Formula $(1.13)$ is what we get by comparison of the coefficients at the term $x^{n-1}$, i.e. the second term of the two polynomial expressions after we multiplied it out.
Formula $(1.14)$ is what we get by comparison of the coefficients at the term $x^{n-2}$, i.e. the third term of the two polynomial expressions after we multiplied it out.

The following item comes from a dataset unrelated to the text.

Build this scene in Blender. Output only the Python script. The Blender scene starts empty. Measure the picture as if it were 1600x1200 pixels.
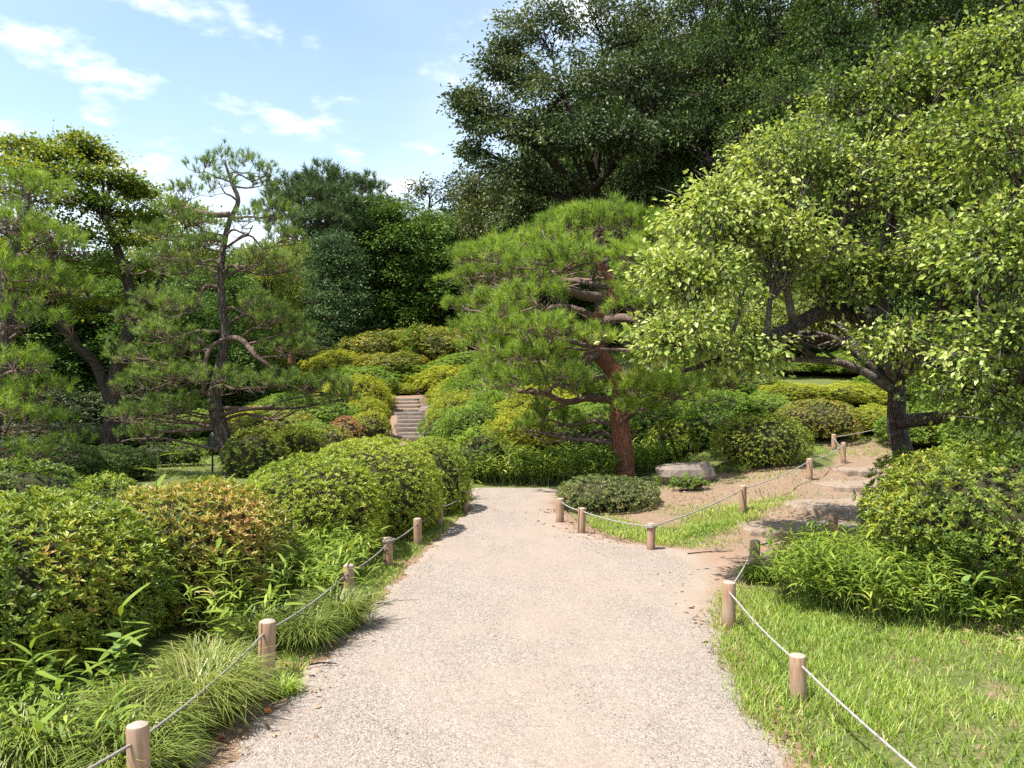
import bpy, math
import numpy as np
from mathutils import Vector

# ------------------------------------------------------------------ camera, sky, sun, exposure
SC = bpy.context.scene
COL = SC.collection
FPX, EYE, HOR = 1244.0, 1.65, 610.0          # focal length in photo pixels, eye height, horizon row

cam_d = bpy.data.cameras.new('camera')
cam = bpy.data.objects.new('camera', cam_d)
COL.objects.link(cam)
cam_d.sensor_width = 36.0
cam_d.lens = 36.0 * FPX / 1600.0
cam_d.shift_y = (HOR - 600.0) / 1600.0
cam_d.clip_start = 0.05
cam_d.clip_end = 3000.0
cam.location = (0, 0, EYE)
cam.rotation_euler = (math.radians(90), 0, 0)
SC.camera = cam

SUN_EL = math.radians(64.0)
SUN_AZ = math.atan2(-0.80, -0.42)             # towards the sun: left of and a little behind the camera
to_sun = Vector((math.cos(SUN_EL) * math.sin(SUN_AZ), math.cos(SUN_EL) * math.cos(SUN_AZ), math.sin(SUN_EL)))
sun_d = bpy.data.lights.new('sun', 'SUN')
sun_d.energy = 5.0
sun_d.angle = math.radians(0.53)
sun_d.color = (1.0, 0.955, 0.88)
sun = bpy.data.objects.new('sun', sun_d)
COL.objects.link(sun)
sun.rotation_euler = (-to_sun).to_track_quat('-Z', 'Y').to_euler()
sun.location = (-20, -10, 40)

W = bpy.data.worlds.new('World')
SC.world = W
W.use_nodes = True
nt = W.node_tree
nt.nodes.clear()
def wn(t, **k):
    n = nt.nodes.new(t)
    for a, b in k.items():
        setattr(n, a, b)
    return n
w_out = wn('ShaderNodeOutputWorld')
w_bg = wn('ShaderNodeBackground')
w_bg.inputs['Strength'].default_value = 0.10
w_sky = wn('ShaderNodeTexSky', sky_type='NISHITA', sun_disc=False)
w_sky.sun_elevation = SUN_EL
w_sky.sun_rotation = SUN_AZ
w_sky.air_density = 1.0
w_sky.dust_density = 0.6
w_sky.ozone_density = 1.0
# thin summer cloud, the same all round the sky: the view direction projected on a high flat layer
w_tc = wn('ShaderNodeTexCoord')
w_sep = wn('ShaderNodeSeparateXYZ')
nt.links.new(w_tc.outputs['Generated'], w_sep.inputs[0])
def wm(op, a, b):
    n = wn('ShaderNodeMath', operation=op)
    for i, v in enumerate((a, b)):
        if isinstance(v, (int, float)):
            n.inputs[i].default_value = v
        else:
            nt.links.new(v, n.inputs[i])
    return n.outputs[0]
zc = wm('ADD', wm('MAXIMUM', w_sep.outputs[2], 0.0), 0.16)
w_cmb = wn('ShaderNodeCombineXYZ')
nt.links.new(wm('DIVIDE', w_sep.outputs[0], zc), w_cmb.inputs[0])
nt.links.new(wm('DIVIDE', w_sep.outputs[1], zc), w_cmb.inputs[1])
def wnoise(scale, det, rough, off, sx=1.0):
    mp = wn('ShaderNodeMapping')
    mp.inputs['Location'].default_value = off
    mp.inputs['Scale'].default_value = (sx, 1, 1)
    nt.links.new(w_cmb.outputs[0], mp.inputs[0])
    n = wn('ShaderNodeTexNoise')
    n.inputs['Scale'].default_value = scale
    n.inputs['Detail'].default_value = det
    n.inputs['Roughness'].default_value = rough
    nt.links.new(mp.outputs[0], n.inputs['Vector'])
    return n.outputs[0]
def wramp(src, lo, hi):
    r = wn('ShaderNodeMapRange', interpolation_type='SMOOTHSTEP')
    r.inputs['From Min'].default_value = lo
    r.inputs['From Max'].default_value = hi
    nt.links.new(src, r.inputs['Value'])
    return r.outputs['Result']
puff = wramp(wnoise(4.6, 6, 0.55, (8.2, 2.3, 0)), 0.53, 0.78)
veil = wramp(wnoise(0.55, 6, 0.55, (2.6, 1.2, 0), 0.7), 0.34, 0.72)
hazef = wm('ADD', wm('MULTIPLY', wm('POWER', 2.718, wm('MULTIPLY', wm('MAXIMUM', w_sep.outputs[2], 0.0), -5.0)), 0.62), 0.06)
cl = wm('MINIMUM', wm('ADD', wm('MULTIPLY', puff, 0.75), wm('ADD', wm('MULTIPLY', veil, 0.40), hazef)), 1.0)
w_mix = wn('ShaderNodeMixRGB')
w_mix.inputs['Color2'].default_value = (8.5, 8.6, 8.7, 1)
nt.links.new(cl, w_mix.inputs['Fac'])
w_tint = wn('ShaderNodeMixRGB', blend_type='MULTIPLY')
w_tint.inputs['Fac'].default_value = 1.0
w_tint.inputs['Color2'].default_value = (0.84, 1.06, 1.02, 1)      # a cleaner summer blue
nt.links.new(w_sky.outputs[0], w_tint.inputs['Color1'])
nt.links.new(w_tint.outputs[0], w_mix.inputs['Color1'])
nt.links.new(w_mix.outputs[0], w_bg.inputs['Color'])
nt.links.new(w_bg.outputs[0], w_out.inputs[0])

SC.view_settings.view_transform = 'Standard'
SC.view_settings.look = 'None'
SC.view_settings.gamma = 1.0
SC.view_settings.exposure = 1.15
SC.render.engine = 'CYCLES'
cy = SC.cycles
cy.max_bounces = 6
cy.diffuse_bounces = 3
cy.glossy_bounces = 2
cy.transmission_bounces = 3
cy.transparent_max_bounces = 4
cy.caustics_reflective = False
cy.caustics_refractive = False
cy.use_denoising = False

# ------------------------------------------------------------------ helpers
def pix(px, py, Y):
    """a photo pixel at a distance Y -> a point in the place"""
    return np.array([(px - 800.0) / FPX * Y, Y, EYE - (py - HOR) / FPX * Y])
def sst(a, b, x):
    t = np.clip((np.asarray(x, float) - a) / (b - a), 0, 1)
    return t * t * (3 - 2 * t)
def unit(v):
    return v / np.maximum(np.linalg.norm(v, axis=-1, keepdims=True), 1e-9)
def wob(p, seed, f):
    """smooth pseudo noise about -1..1 over points (N,3)"""
    r = np.random.default_rng(seed)
    s = np.zeros(len(p))
    for k in range(6):
        d = r.normal(size=3)
        s += np.sin(p @ (d * f * (0.7 + 0.35 * k)) + r.uniform(0, 6.28)) / (1 + 0.35 * k)
    return s / 3.0
NTRI = [0]
class Geo:
    def __init__(self):
        self.v, self.t, self.r, self.n = [], [], [], 0
    def add(self, v, t, r=None):
        v = np.asarray(v, float).reshape(-1, 3)
        t = np.asarray(t, int).reshape(-1, 3)
        self.v.append(v)
        self.t.append(t + self.n)
        self.r.append(np.full(len(t), 0.5) if r is None else np.broadcast_to(np.asarray(r, float), (len(t),)))
        self.n += len(v)
    def build(self, name, mat, parent=None, origin=(0, 0, 0), smooth=False):
        v = np.concatenate(self.v) - np.asarray(origin, float)
        t = np.concatenate(self.t)
        r = np.concatenate(self.r)
        me = bpy.data.meshes.new(name)
        me.vertices.add(len(v))
        me.vertices.foreach_set('co', v.astype(np.float32).ravel())
        me.loops.add(len(t) * 3)
        me.loops.foreach_set('vertex_index', t.astype(np.int32).ravel())
        me.polygons.add(len(t))
        me.polygons.foreach_set('loop_start', np.arange(0, len(t) * 3, 3, dtype=np.int32))
        me.polygons.foreach_set('use_smooth', np.full(len(t), smooth, dtype=bool))
        me.update(calc_edges=True)
        a = me.attributes.new('rnd', 'FLOAT', 'FACE')
        a.data.foreach_set('value', r.astype(np.float32))
        me.materials.append(mat)
        o = bpy.data.objects.new(name, me)
        COL.objects.link(o)
        o.parent = parent
        if parent is not None and name in ('foliage', 'twigs', 'crown', 'needles', 'leaves', 'stems', 'branches'):
            o['kind'] = 'stuff'
        NTRI[0] += len(t)
        return o
def tag(o, label, cat=None, group=None, kind=None):
    if label: o['label'] = label
    if cat: o['category'] = cat
    if group: o['group'] = group
    if kind: o['kind'] = kind
    return o
def thing(name, loc, label, cat, group=None):
    o = bpy.data.objects.new(name, None)
    COL.objects.link(o)
    o.location = [float(c) for c in loc]
    o.empty_display_size = 0.1
    return tag(o, label, cat, group)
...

What might be a bit confusing is the second line of our polynomial expressions. It reads
$$
f(x) = a_n\cdot (x-\alpha_1)^{m_1} \cdot \ldots \cdot (x-\alpha_r)^{m_r}
$$
This is because until now we haven't considered, that some of the $\alpha_i$ might occur multiple times. So as sets we have $\{\,\alpha_1,\ldots,\alpha_n\,\}=\{\,\alpha_1,\ldots,\alpha_r\,\}$, that is we have only $r$ distinct roots. Each of the $\alpha_i$ occurs $m_i$ times. So the second row in your copy is simply achieved by gathering all identical $\alpha_i$. At the end we get $n=m_1+\ldots +m_r$ and the $\{\,\alpha_1,\ldots,\alpha_r\,\}$ are pairwise distinct, whereas the $\{\,\alpha_1,\ldots,\alpha_n\,\}$ are not.

okay.thanks.i also tried expanding the formulas for n=2 and 3 and on comparing could see why the identities are true..thanks for explaing though.helpful.